To me, concentration is basketball in a nutshell. Concentration leads to anticipation, which leads to recognition, which leads to reaction, which leads to execution.

 

The concentration I'm talking about involves four key words.

The first two are "look" and "see." Everybody who plays basketball looks, but very few players see. Very few players train themselves to use their eyes. Not everybody has the same shooting ability as everybody else, nor the same size, nor the same quickness. But each person who's playing this game can develop the ability to see what's happening on the court-see the open man, see where to take the ball, see the guy who's being defended, see who's open on the break.

 

"Hear" and "listen" are the next two words.
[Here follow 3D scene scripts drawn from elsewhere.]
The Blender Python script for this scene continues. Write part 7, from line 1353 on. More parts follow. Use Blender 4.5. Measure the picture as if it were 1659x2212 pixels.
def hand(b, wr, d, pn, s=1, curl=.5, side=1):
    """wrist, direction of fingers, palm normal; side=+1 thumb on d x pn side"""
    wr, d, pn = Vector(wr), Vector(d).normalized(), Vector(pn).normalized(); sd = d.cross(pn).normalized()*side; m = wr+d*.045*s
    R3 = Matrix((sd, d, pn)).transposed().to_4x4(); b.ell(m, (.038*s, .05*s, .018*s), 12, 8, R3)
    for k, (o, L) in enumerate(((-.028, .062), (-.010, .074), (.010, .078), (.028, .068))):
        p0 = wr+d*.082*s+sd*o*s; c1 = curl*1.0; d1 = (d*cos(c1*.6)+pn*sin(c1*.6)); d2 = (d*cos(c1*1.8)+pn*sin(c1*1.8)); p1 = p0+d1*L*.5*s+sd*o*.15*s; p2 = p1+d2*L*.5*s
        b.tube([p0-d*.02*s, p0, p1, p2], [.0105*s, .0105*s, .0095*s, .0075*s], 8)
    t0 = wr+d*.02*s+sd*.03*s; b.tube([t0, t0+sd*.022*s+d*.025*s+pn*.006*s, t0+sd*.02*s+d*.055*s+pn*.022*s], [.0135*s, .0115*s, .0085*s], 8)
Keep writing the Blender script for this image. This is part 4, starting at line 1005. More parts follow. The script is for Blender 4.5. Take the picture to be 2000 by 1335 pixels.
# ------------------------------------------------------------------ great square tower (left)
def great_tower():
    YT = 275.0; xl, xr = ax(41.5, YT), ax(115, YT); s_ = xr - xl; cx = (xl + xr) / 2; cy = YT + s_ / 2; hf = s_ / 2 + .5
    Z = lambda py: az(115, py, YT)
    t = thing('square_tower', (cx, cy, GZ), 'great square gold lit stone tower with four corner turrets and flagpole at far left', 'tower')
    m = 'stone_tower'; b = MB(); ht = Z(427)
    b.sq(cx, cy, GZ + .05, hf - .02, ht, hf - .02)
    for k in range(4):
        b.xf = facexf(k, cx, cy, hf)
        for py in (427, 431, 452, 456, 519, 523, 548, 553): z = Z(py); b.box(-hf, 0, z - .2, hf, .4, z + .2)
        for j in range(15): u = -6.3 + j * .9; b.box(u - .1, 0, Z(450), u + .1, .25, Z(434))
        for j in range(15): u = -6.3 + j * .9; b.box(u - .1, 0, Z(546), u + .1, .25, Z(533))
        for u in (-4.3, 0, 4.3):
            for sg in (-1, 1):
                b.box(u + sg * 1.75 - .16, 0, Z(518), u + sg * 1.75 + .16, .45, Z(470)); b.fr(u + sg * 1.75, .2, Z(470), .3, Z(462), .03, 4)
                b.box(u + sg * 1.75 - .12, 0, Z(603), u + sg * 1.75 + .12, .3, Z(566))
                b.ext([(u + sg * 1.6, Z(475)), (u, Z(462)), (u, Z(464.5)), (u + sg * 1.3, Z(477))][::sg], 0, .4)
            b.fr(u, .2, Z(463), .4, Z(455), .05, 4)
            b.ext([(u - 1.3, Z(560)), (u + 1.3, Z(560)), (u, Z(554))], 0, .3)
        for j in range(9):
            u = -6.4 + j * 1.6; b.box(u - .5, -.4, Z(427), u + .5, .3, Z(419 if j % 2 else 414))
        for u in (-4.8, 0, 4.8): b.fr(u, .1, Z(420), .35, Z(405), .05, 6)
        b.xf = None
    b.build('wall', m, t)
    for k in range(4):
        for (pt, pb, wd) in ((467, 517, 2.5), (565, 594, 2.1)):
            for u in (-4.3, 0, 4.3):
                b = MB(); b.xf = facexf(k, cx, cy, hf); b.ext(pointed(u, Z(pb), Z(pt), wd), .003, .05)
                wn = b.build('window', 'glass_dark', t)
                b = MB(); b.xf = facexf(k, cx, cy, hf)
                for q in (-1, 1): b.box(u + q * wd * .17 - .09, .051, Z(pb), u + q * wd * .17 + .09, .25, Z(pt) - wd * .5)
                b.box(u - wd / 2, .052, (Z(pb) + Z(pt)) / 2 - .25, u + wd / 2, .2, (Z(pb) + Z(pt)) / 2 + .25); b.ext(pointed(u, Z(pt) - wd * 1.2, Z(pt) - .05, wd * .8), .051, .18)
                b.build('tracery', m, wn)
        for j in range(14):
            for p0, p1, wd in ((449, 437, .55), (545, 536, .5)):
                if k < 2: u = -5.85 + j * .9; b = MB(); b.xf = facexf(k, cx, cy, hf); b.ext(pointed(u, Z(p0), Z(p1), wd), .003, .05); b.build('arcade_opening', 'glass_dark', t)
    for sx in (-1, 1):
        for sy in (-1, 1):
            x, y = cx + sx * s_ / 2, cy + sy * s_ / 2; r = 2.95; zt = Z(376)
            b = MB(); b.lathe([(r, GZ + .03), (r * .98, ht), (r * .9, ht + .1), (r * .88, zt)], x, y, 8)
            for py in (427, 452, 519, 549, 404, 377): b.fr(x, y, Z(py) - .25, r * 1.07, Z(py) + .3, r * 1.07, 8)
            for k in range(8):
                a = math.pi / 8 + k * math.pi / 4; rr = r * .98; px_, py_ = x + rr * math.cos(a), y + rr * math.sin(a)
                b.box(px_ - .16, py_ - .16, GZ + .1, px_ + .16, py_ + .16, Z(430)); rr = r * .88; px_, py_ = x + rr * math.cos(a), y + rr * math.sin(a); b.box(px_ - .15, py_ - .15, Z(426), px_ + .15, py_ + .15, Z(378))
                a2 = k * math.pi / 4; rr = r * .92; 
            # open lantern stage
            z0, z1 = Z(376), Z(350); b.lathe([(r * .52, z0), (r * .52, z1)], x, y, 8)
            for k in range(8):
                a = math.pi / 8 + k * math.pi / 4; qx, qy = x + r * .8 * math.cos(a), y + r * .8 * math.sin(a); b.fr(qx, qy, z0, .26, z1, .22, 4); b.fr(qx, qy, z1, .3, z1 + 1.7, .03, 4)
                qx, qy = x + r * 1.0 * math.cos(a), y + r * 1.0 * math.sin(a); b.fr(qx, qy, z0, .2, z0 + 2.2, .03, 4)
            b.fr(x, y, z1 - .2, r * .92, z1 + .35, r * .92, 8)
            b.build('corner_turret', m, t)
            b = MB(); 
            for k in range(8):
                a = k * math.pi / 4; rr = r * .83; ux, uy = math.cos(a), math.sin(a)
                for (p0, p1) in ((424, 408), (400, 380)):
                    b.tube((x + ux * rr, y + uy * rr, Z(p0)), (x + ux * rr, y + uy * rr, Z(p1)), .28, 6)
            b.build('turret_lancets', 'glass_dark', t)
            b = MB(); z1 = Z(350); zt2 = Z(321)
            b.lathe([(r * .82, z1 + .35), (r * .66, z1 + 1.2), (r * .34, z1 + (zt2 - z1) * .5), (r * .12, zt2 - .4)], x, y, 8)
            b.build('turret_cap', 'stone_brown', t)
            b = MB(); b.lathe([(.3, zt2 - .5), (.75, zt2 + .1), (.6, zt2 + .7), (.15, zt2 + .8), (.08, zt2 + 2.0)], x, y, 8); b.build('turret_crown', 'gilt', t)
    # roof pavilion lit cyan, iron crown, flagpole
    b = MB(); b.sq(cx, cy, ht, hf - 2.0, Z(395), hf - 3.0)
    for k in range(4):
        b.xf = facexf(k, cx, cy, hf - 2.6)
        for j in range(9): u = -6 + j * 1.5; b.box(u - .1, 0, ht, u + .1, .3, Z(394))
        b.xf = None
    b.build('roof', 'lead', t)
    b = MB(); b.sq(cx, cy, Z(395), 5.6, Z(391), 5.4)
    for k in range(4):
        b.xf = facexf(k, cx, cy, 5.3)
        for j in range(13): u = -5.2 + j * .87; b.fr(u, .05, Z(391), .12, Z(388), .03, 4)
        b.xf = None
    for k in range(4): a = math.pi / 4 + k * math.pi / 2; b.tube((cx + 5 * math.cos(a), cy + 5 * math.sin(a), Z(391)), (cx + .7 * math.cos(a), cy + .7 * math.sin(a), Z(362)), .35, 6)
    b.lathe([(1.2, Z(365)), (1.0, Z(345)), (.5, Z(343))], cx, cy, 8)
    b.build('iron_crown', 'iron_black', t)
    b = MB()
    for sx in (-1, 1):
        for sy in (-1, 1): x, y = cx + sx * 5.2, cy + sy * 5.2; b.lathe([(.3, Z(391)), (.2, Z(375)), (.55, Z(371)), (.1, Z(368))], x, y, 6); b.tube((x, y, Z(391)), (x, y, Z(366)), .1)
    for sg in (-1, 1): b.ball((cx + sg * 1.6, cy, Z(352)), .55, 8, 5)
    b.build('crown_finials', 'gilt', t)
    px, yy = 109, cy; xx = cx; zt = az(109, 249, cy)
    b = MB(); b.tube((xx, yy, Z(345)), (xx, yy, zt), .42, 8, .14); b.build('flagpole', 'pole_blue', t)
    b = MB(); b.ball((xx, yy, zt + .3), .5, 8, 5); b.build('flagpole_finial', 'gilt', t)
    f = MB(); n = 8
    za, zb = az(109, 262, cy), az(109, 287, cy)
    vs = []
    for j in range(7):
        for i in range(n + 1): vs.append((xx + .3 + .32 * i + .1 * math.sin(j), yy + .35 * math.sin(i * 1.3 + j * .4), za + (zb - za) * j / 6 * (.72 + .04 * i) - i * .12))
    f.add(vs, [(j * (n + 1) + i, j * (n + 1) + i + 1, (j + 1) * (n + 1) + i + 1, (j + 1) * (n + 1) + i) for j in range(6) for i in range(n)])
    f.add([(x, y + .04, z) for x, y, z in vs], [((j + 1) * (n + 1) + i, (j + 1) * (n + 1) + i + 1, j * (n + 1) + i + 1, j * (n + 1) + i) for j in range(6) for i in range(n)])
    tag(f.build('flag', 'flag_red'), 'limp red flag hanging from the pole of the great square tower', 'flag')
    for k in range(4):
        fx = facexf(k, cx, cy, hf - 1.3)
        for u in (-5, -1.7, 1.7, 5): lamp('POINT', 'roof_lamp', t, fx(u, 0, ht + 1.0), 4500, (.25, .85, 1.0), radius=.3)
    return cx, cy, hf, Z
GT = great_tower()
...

Most people only hear. The key is listening to what you're being told, what's being said, what is expected of you in your role as part of any team.

A basketball player who learns to see and to listen has improved tremendously without doing a single thing involving physical skills. Once learned, "seeing" and "listening" are valuable traits for anyone doing anything.

 

We all want to win. We all talk about winning. But I'm a great believer in understanding what goes into losing, because if we know how we can lose, if we know those factors or reasons that cause us to lose, and we eliminate those things, we stand a much better chance of winning.

I don't apologize to anybody for really wanting to win or for hating to lose.

 

Win at any cost?

No. Absolutely not. I've never understood how anybody who cheated to get a player, or players, could take any satisfaction whatsoever out of whatever winning came afterward.